In general, it’s the writers and showrunners who created a program, as well as the big-name actors and lead performers who contributed to a show’s success, that tend to get a share of the profits.

“The actors on ‘Friends’ likely had no participation until they renegotiated in the third or fifth year,” Marks said as an example. “Right now you have to be one of the participants who have a back end, meaning a piece of the modified adjusted gross receipts, in order to get a bump from streaming.”

He further explained that a show’s deal size on a streaming service is determined by the program’s success when it first aired as well as how many episodes were made.

“I would say generally the Netflixes of the world are not paying a per-episode fee, but it’s certainly tied to the amount of time that they can give to their subscribers,” Marks said.

But opaque studio accounting practices often make it tough to calculate a ballpark figure for how much an artist with ownership might profit, he added. For instance, those payments are typically not doled out until a studio or network recoups expenses such as overhead or production costs.

But once it does, the stream of money back to the talent can be impressive.

“It’s a significant new source of revenue,” said Merrill Lynch’s Prunier, citing an unnamed client who created a TV show that’s been in syndication and is now generating income from Netflix.

Save vs. spend

When her clients do get that extra money, Prunier said she’s been telling them to save or invest it.

“This particular industry is volatile, it’s unpredictable, and when you have an opportunity to work and earn money, it’s so important to save more than you need because you don’t know when the next opportunity will be,” she said.

It’s not like other professions, such as a lawyer or doctor, where it’s feasible to work into their 70s or 80s, she added.

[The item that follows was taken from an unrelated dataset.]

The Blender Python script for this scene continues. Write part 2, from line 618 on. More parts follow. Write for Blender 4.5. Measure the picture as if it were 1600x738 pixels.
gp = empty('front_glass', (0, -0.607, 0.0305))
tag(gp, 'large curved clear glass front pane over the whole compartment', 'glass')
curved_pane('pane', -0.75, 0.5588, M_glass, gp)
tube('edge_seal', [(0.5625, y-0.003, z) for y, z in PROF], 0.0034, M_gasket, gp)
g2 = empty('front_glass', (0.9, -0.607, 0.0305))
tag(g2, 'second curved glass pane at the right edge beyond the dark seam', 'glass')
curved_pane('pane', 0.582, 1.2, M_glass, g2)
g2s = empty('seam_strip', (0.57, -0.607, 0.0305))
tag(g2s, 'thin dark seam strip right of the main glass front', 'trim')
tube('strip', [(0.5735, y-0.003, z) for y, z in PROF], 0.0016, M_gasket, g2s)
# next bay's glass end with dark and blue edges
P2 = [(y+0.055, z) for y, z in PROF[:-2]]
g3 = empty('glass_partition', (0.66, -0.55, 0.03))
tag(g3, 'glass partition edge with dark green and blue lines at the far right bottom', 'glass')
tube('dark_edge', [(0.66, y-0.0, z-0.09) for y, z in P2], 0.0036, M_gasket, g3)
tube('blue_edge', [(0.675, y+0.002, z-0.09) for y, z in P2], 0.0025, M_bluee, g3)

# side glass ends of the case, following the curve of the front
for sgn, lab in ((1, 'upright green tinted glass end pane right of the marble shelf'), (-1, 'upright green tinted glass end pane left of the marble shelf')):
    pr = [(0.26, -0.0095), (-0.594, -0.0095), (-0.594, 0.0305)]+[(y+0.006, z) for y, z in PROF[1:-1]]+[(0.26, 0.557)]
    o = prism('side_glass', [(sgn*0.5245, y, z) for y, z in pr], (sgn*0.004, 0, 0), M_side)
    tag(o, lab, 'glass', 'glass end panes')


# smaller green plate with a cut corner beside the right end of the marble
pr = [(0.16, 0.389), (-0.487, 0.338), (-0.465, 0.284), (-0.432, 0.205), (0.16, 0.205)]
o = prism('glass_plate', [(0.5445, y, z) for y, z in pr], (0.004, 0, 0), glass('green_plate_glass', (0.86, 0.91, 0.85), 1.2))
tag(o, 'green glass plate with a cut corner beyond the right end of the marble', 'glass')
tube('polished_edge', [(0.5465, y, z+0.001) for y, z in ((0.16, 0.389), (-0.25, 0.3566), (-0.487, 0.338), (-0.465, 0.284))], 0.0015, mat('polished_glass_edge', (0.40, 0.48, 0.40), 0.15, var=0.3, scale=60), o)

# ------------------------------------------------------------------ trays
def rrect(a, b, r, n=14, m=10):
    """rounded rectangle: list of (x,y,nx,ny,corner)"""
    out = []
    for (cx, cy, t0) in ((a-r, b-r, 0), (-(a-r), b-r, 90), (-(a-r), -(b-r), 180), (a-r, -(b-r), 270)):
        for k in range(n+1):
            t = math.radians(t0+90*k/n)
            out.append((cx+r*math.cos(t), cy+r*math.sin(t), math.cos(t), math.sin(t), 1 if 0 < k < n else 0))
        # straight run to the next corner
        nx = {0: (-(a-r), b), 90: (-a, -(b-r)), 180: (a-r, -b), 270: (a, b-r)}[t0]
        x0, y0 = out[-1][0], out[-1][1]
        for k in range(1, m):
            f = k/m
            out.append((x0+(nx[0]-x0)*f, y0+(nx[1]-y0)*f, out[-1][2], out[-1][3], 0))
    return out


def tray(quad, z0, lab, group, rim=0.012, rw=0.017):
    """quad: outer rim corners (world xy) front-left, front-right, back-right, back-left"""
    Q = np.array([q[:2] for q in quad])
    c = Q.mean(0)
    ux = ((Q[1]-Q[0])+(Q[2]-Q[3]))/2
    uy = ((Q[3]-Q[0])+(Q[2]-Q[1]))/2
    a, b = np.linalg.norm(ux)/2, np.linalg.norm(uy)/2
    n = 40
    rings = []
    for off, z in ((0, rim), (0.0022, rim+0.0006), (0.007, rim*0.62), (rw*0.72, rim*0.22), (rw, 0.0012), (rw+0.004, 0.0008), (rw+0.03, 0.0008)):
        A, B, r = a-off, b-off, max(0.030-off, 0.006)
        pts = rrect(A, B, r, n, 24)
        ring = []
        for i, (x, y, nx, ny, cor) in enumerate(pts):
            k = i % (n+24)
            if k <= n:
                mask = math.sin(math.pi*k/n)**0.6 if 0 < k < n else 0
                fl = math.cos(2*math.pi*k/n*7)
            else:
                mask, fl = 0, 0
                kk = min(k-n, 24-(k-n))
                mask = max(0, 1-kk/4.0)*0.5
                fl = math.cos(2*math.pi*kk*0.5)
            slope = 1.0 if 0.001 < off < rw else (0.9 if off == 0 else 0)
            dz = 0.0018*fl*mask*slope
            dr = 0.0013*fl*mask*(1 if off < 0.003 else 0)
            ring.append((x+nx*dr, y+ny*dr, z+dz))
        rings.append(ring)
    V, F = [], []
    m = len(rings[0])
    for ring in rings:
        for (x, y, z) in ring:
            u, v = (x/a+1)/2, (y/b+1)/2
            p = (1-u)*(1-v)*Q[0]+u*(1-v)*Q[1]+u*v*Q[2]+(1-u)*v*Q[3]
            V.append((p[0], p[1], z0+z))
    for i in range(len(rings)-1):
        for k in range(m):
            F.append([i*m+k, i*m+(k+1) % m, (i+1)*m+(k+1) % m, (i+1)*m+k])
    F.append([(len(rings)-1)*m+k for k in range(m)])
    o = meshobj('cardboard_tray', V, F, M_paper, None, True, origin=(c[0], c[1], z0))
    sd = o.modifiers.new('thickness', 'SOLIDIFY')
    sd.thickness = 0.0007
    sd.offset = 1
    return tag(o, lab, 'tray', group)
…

“An actor really depends upon the right role out there for them and sometimes has to take a role that doesn’t pay, but to improve status as an artist,” said Prunier, who’s been telling clients to pretend they never received the money and invest wisely.

Martha Henderson, who heads the entertainment division at downtown L.A.’s City National Bank, said she would also advise a client to treat this new revenue stream conservatively, as would many of the managers with whom she interacts. Her bank works with more than three-quarters of all business managers in California.

“They really want to invest this in bonds or something that’s going to be there for them in the future,” she said. “Use it as an opportunity to invest money for long-term financial health, not to go buy a car.”